There are help-tighten-skates hockey dads, and then there’s Tie Domi: a steal-the-opposing-team’s-video-camera type of hockey dad, or so the digital evidence would suggest.

The crazy incident was first reported in North America by Puck Daddy.

Tie’s son, Max, was representing Team Canada in the U-18 Ivan Hlinka Memorial Tournament last week. Prior to Canada’s preliminary match versus Team Sweden last Tuesday, Adam Andersson, the video coach for Sweden, attempted to record the action from the Canadian squad’s practice – a research method Andersson employs for all future opponents.

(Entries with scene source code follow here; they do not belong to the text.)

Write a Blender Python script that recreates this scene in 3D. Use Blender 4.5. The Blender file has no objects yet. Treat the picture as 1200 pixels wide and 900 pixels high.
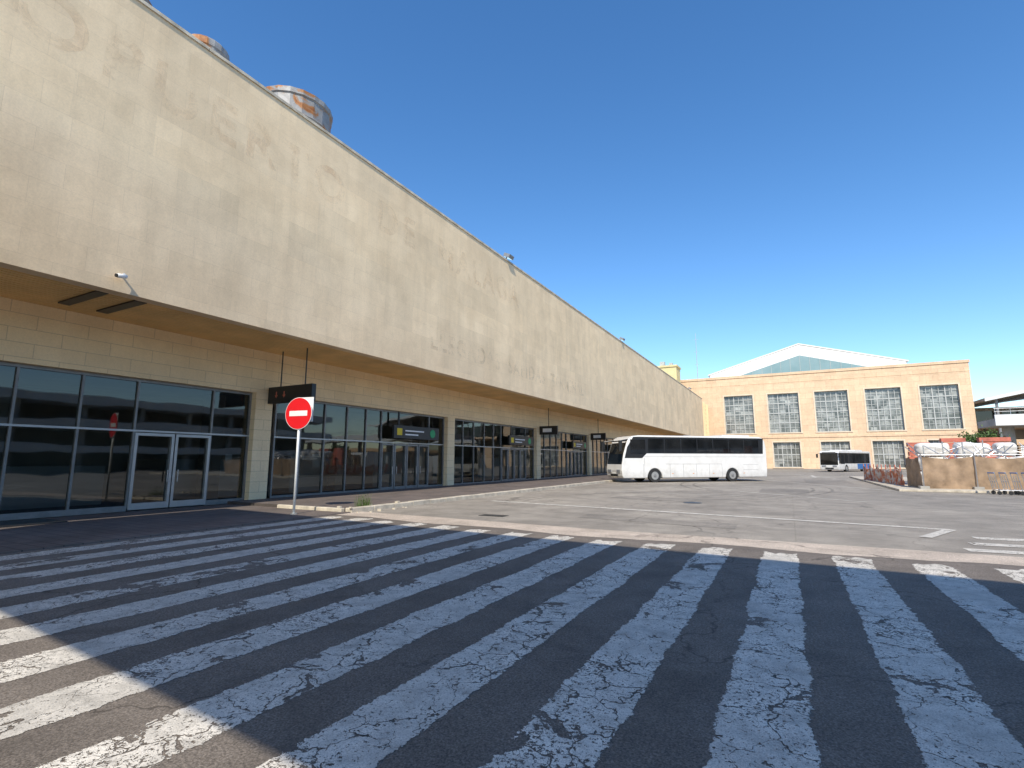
import bpy, bmesh, math, random
from mathutils import Vector, Matrix, noise as mnoise
random.seed(7)
scene=bpy.context.scene
R=math.radians

# ---------------------------------------------------------------- materials
class NT:
    def __init__(s,name):
        s.m=bpy.data.materials.new(name); s.m.use_nodes=True
        s.t=s.m.node_tree; s.b=s.t.nodes['Principled BSDF']; s.o=s.t.nodes['Material Output']
    def n(s,typ,**kw):
        nd=s.t.nodes.new(typ)
        for k,v in kw.items(): setattr(nd,k,v)
        return nd
    def l(s,a,b): s.t.links.new(a,b)
    def pos(s):
        if not hasattr(s,'_p'): s._p=s.n('ShaderNodeNewGeometry').outputs['Position']
        return s._p
    def noise(s,scale,detail=4,rough=.55,vec=None,dist=0):
        nd=s.n('ShaderNodeTexNoise'); nd.inputs['Scale'].default_value=scale
        nd.inputs['Detail'].default_value=detail; nd.inputs['Roughness'].default_value=rough
        nd.inputs['Distortion'].default_value=dist
        s.l(vec if vec is not None else s.pos(),nd.inputs['Vector']); return nd.outputs['Fac']
    def ramp(s,fac,stops):
        r=s.n('ShaderNodeValToRGB'); e=r.color_ramp.elements
        while len(e)<len(stops): e.new(.5)
        for i,(p,c) in enumerate(stops):
            e[i].position=p
            e[i].color=(c,c,c,1) if isinstance(c,(int,float)) else (*c,1)
        s.l(fac,r.inputs['Fac']); return r.outputs['Color']
    def mix(s,fac,a,b,mode='MIX'):
        m=s.n('ShaderNodeMix',data_type='RGBA',blend_type=mode)
        for sock,v in ((m.inputs[0],fac),(m.inputs[6],a),(m.inputs[7],b)):
            if isinstance(v,(int,float)): sock.default_value=v
            elif isinstance(v,tuple): sock.default_value=(*v,1)
            else: s.l(v,sock)
        return m.outputs[2]
    def math(s,op,a,b=None,clamp=False):
        m=s.n('ShaderNodeMath',operation=op,use_clamp=clamp)
        for i,v in enumerate((a,b)):
            if v is None: continue
            if isinstance(v,(int,float)): m.inputs[i].default_value=v
            else: s.l(v,m.inputs[i])
        return m.outputs[0]
    def bump(s,h,strength=.3,dist=.02):
        b=s.n('ShaderNodeBump'); b.inputs['Strength'].default_value=strength; b.inputs['Distance'].default_value=dist
        s.l(h,b.inputs['Height']); s.l(b.outputs['Normal'],s.b.inputs['Normal'])
    def col(s,c): s.l(c,s.b.inputs['Base Color'])
    def set(s,rough=.7,metal=0,spec=None):
        s.b.inputs['Roughness'].default_value=rough; s.b.inputs['Metallic'].default_value=metal
        if spec is not None: s.b.inputs['Specular IOR Level'].default_value=spec

def simple(name,c,rough=.6,metal=0,var=.18,scale=3,bump=0):
    s=NT(name); s.set(rough,metal)
    n=s.noise(scale,4,.6)
    lo=tuple(x*(1-var) for x in c); hi=tuple(min(1,x*(1+var*.6)) for x in c)
    s.col(s.ramp(n,[(.3,lo),(.7,hi)]))
    if bump: s.bump(s.noise(scale*12,2),bump,.01)
    return s.m

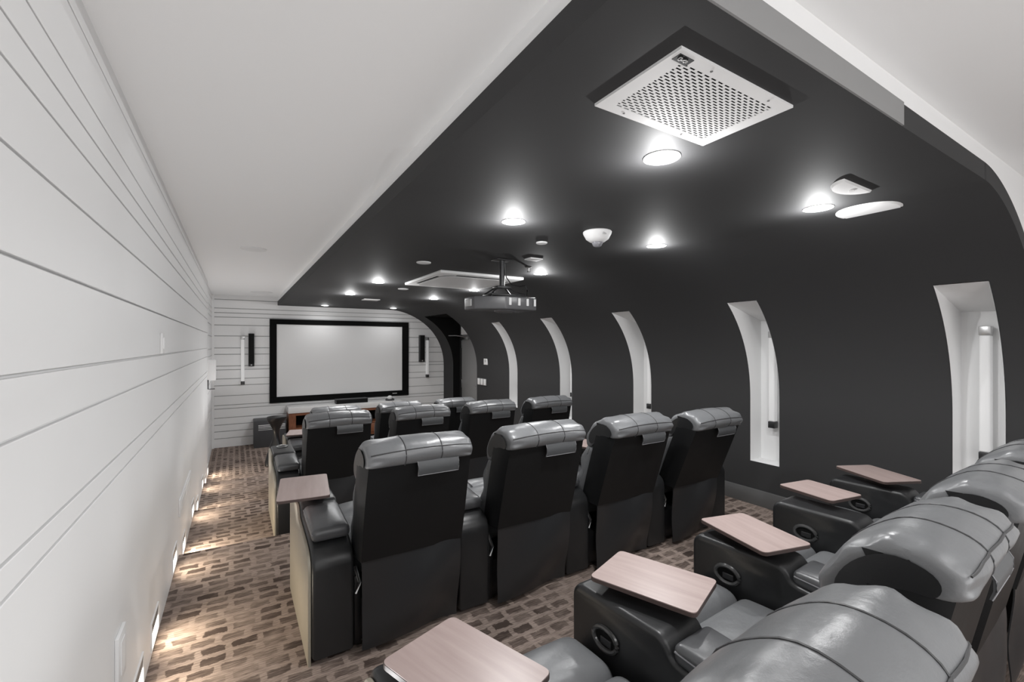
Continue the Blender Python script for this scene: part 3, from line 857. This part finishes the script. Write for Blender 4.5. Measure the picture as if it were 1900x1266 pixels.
for x, y in ((-.16, .142), (.12, .142), (-.12, -.142), (.16, -.142)):
    bm = bmesh.new(); cyl(bm, (x, y, -.0085), .004, .003, seg=10); mk('screw', bm, M['metal'], gr)
lb = mk('maker_label', B(-.255, -.20, -.147, -.120, -.0095, -.0078), M['label'], gr)
bm = bmesh.new()
def blob(pts, r=.0016): tube(bm, [(-.2275 + a * .019, -.1335 + b * .009, -.0097) for a, b in pts], r, 5)
blob([(-.85, -.1), (-.75, .6), (-.45, .7), (-.25, .2), (-.45, -.5), (-.75, -.5), (-.85, -.1)])
blob([(-.5, .1), (-.1, .3), (.1, -.1), (.3, -.3)])
blob([(.2, .3), (.45, .6), (.7, .2), (.5, -.3), (.25, -.5)])
blob([(.6, -.5), (.85, -.1), (.8, .5)])
mk('label_print', bm, M['mark'], lb)

# cassette air conditioner
ca = empty('ceiling_cassette', (2.25, 4.77, SOFF)); tag(ca, 'large square white air-conditioning cassette in the black ceiling', 'air conditioner')
mk('panel', B(-.5, .5, -.56, .56, -.03, 0, bev=.008), M['fixture'], ca)
poly = rounded([(-.40, -.44), (.40, -.44), (.40, .44), (-.40, .44)], .14, 6)
bm = bmesh.new(); a = [bm.verts.new((x, y, -.031)) for x, y in poly]; b = [bm.verts.new((x, y, -.04)) for x, y in poly]
bm.faces.new(b)
for i in range(len(poly)): bm.faces.new((a[i], a[(i + 1) % len(poly)], b[(i + 1) % len(poly)], b[i]))
bmesh.ops.recalc_face_normals(bm, faces=bm.faces[:]); mk('intake_cover', bm, M['fixture'], ca)
bm = bmesh.new()
for s_ in (-1, 1):
    box(bm, s_ * .425 - .012, s_ * .425 + .012, -.32, .32, -.032, -.029); box(bm, -.28, .28, s_ * .465 - .012, s_ * .465 + .012, -.032, -.029)
mk('air_slot', bm, M['dark'], ca)
bm = bmesh.new(); tube(bm, [(x, y, -.034) for x, y in poly] + [(poly[0][0], poly[0][1], -.034)], .004, 6); mk('gasket', bm, M['hood'], ca)

def disc(name, x, y, r, z, label, m='fixture', th=.008, grp=None, tilt=0):
    o = mk(name, lathe([(r * .9, 0), (r, 0), (r, -th * .6), (r * .96, -th), (r * .02, -th * .8)], 36), M[m], loc=(x, y, z), rot=(0, tilt, 0))
    tag(o, label, 'ceiling speaker', grp)
    mk('grille', lathe([(r * .9, -th * .95), (r * .9, -th * 1.12), (r * .02, -th * 1.15)], 36), M[m], o)
    return o
disc('ceiling_speaker', 3.0, 1.085, .15, SOFF - .002, 'big round white ceiling speaker by the curve of the black ceiling', tilt=R(3))
disc('ceiling_speaker', 1.92, 2.70, .042, SOFF, 'small white ceiling disc left of the domed sensor')
disc('ceiling_speaker', 1.465, 3.92, .066, SOFF, 'round white ceiling disc left of the projector mount')
disc('ceiling_speaker', .145, 4.91, .11, CEIL, 'faint round speaker flush in the white ceiling')
disc('ceiling_speaker', .385, 8.95, .17, CEIL, 'faint round speaker in the white ceiling near the screen wall')
disc('ceiling_speaker', 1.93, 5.94, .07, SOFF, 'small white ceiling disc behind the cassette at left')
# domed occupancy sensor
o = mk('occupancy_sensor', lathe([(.09, 0), (.095, -.005), (.093, -.016), (.075, -.05), (.05, -.068), (.03, -.072)], 32), M['fixture'], loc=(2.05, 2.245, SOFF))
tag(o, 'domed white occupancy sensor on the black ceiling', 'sensor')
mk('sensor_lens', lathe([(.034, -.066), (.036, -.08), (.026, -.098), (.012, -.104), (.002, -.105)], 20), M['lens'], o)
mk('sensor_window', B(-.03, .0, -.087, -.07, -.035, -.022), M['mark'], o)
# half-round fitting beside a downlight
bm = bmesh.new(); pts = [(0, 0)] + []
hp = [(.145 * math.cos(R(a)), .10 * math.sin(R(a))) for a in range(0, 181, 12)]
a = [bm.verts.new((x, y, 0)) for x, y in hp]; b = [bm.verts.new((x * .93, y * .93 + .002, -.012)) for x, y in hp]
bm.faces.new(a[::-1]); bm.faces.new(b)
for i in range(len(hp)): bm.faces.new((a[i], a[(i + 1) % len(hp)], b[(i + 1) % len(hp)], b[i]))
bmesh.ops.recalc_face_normals(bm, faces=bm.faces[:])
o = mk('smoke_detector', bm, M['fixture'], loc=(2.49, .94, SOFF)); tag(o, 'half-round white fitting between a downlight and the big ceiling disc', 'detector')
bm = bmesh.new(); cyl(bm, (.03, .04, -.014), .012, .006, seg=14); mk('indicator', bm, M['fixture'], o)
o = mk('ceiling_tag', B(-.065, .065, -.05, .05, -.012, 0, bev=.003), M['fixture'], loc=(2.225, 3.25, SOFF))
tag(o, 'flat white plate on the black ceiling right of the projector mount', 'ceiling plate'); mk('seam', B(-.05, .05, -.002, .002, -.0135, -.012), M['mark'], o)
o = mk('sprinkler', lathe([(.03, 0), (.032, -.006), (.012, -.012), (.010, -.04), (.016, -.045), (.016, -.05), (.002, -.052)], 18), M['metal'], loc=(2.42, 3.62, SOFF))
tag(o, 'small metal sprinkler head beside the ceiling plate', 'sprinkler')
o = mk('air_diffuser', B(-.13, .13, -.1, .1, -.012, 0, bev=.003), M['fixture'], loc=(1.93, 7.65, SOFF))
tag(o, 'small white rectangular diffuser in the black ceiling near the screen', 'diffuser'); mk('slot', B(-.1, .1, -.02, .02, -.0135, -.012), M['mark'], o)

# ------------------------------------------------------------------ projector on its pole
pj = empty('projector', (2.02, 3.45, 1.80)); tag(pj, 'grey projector hanging upside down from a pole under the black ceiling', 'projector')
poly = [(-.26, -.10), (-.235, -.16), (.05, -.20), (.26, -.17), (.28, -.10), (.28, .17), (-.26, .17)]
poly = [(-.29, .17), (-.29, -.02), (-.06, -.17), (.27, -.15), (.29, -.10), (.29, .17)]
bm = bmesh.new(); a = [bm.verts.new((x, y, 0)) for x, y in poly]; b = [bm.verts.new((x, y, .115)) for x, y in poly]
bm.faces.new(a[::-1]); bm.faces.new(b)
for i in range(len(poly)): bm.faces.new((a[i], a[(i + 1) % len(poly)], b[(i + 1) % len(poly)], b[i]))
bmesh.ops.recalc_face_normals(bm, faces=bm.faces[:])
bmesh.ops.bevel(bm, geom=bm.edges[:], offset=.012, segments=3, affect='EDGES', profile=.5)
mk('body', bm, M['proj'], pj)
for x in (-.02, .075, .165, .245):
    mk('vent_rib', B(x - .012, x + .012, -.182 + .02 * (x + .06) / .33, -.155, .035, .10, bev=.004), M['projlight'], pj)
mk('port_panel', B(-.30, -.288, .02, .13, .03, .09, bev=.003), M['mark'], pj)
mk('lens_dish', lathe([(.10, 0.002), (.095, -.012), (.06, -.02), (.055, -.008), (.004, -.006)], 28), M['proj'], pj, (.02, -.02, 0))
mk('lens', lathe([(.05, 0), (.06, .02), (.06, .06), (.04, .07), (.003, .066)], 24), M['lens'], pj, (.12, .17, .055), (R(-90), 0, 0))
bm = bmesh.new(); box(bm, -.15, .15, -.09, .09, .125, .14, bev=.004)
for x, y in ((-.14, -.07), (.14, -.07), (-.14, .07), (.14, .07)): tube(bm, [(x, y, .118), (x, y, .14), (x * .5, y * .5, .19), (x * .25, y * .3, .205)], .008)
box(bm, -.07, .07, -.05, .05, .195, .215, bev=.004)
mk('mount_bracket', bm, M['darkmetal'], pj)
bm = bmesh.new(); cyl(bm, (0, 0, .325), .024, .24, seg=20); mk('pole', bm, M['darkmetal'], pj)
bm = bmesh.new(); box(bm, -.08, .08, -.06, .06, .442, .449, bev=.002); mk('ceiling_flange', bm, M['darkmetal'], pj)
bm = bmesh.new()
tube(bm, [(.03, 0, .42), (.045, 0, .30), (.10, .0, .235), (.18, .0, .225), (.25, 0, .24), (.27, 0, .20), (.265, 0, .13)], .005)
tube(bm, [(.06, 0, .2), (.12, -.05, .16), (.20, -.06, .15), (.22, -.05, .12)], .005)
mk('cable', bm, M['plastic'], pj)
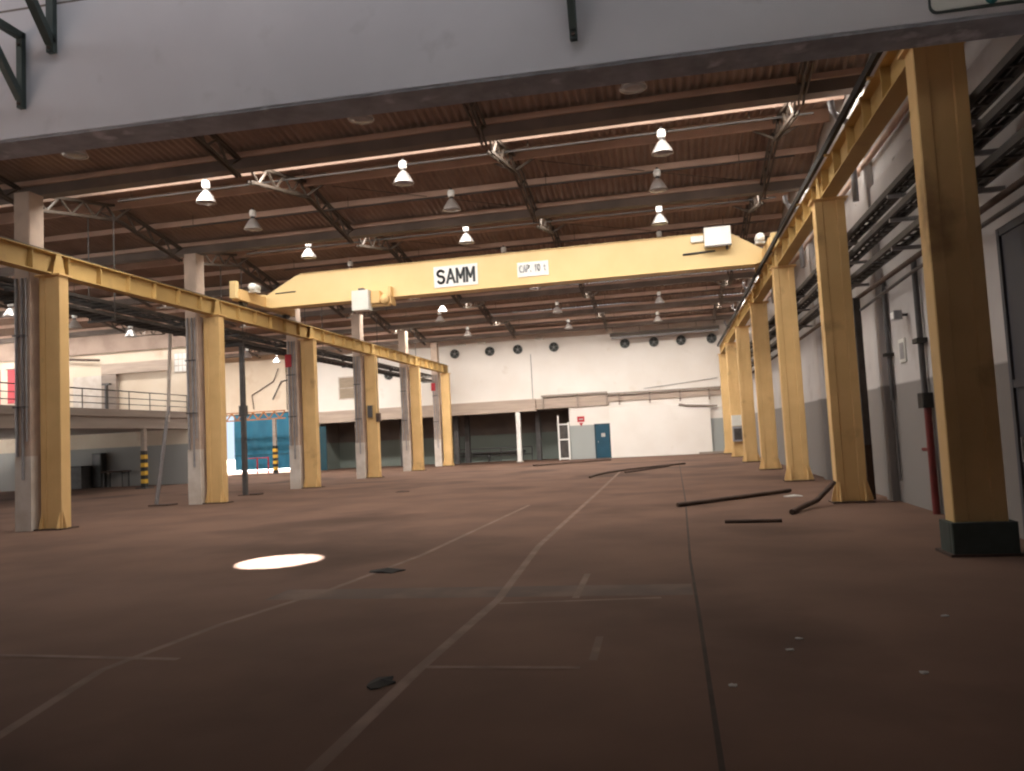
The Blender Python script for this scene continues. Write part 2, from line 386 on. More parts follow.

As he was filming, Andersson claims that the Canadian video coach tried to block his lens and an on-ice coach tried flipping pucks at the camera. Andersson left the recording device on a tripod only to find it gone when he returned to retrieve it.

The senior Domi, in the stands to watch his son, returned the camera to Andersson after he starting asking people nearby, but the battery was missing.

“Hlinka is an international tournament where all the trainings are open,” reports Swedish newspaper Aftonbladet. “Canada’s problem is that they lack the experience from tournaments in Europe. We will take up Canada’s behavior in Congress in September. Canada must follow the rules that exist, says Tommy Boustedt, national team manager.”

A video of the incident shows what looks to indeed be Dad Domi, the former Leafs fan favourite, unscrewing the camera from the tripod and, um, borrowing it for a while.

With the Swedish reconnaissance foiled, Max Domi scored two goals and two assists, leading Canada to a 7-5 early-tournament victory over Sweden.

Canada would go on to win its fifth straight Ivan Hlinka hockey championship with 4-0 blanking of Finland on Saturday, marking the 17th occasion the Canucks have claimed the under-18 tournament since it was introduced in 1991. (Sweden*, interestingly, was the last non-Canadian team to win the thing, back in 2007.)

No word yet if Tie Domi will request to have his name engraved on the trophy.

Watch Tie Domi lift the video camera here, around the 30-second mark, courtesy of aftonbladet.se:

*Sweden: home country of one Ulf Samuelsson, whom Tie Domi famously sucker-punched back in 1995, when Samuelsson played for the New York Rangers. Domi, who claimed the defenceman provoked the incident by calling him “dummy,” was slapped with an eight-game suspension and a fine for the cheap shot.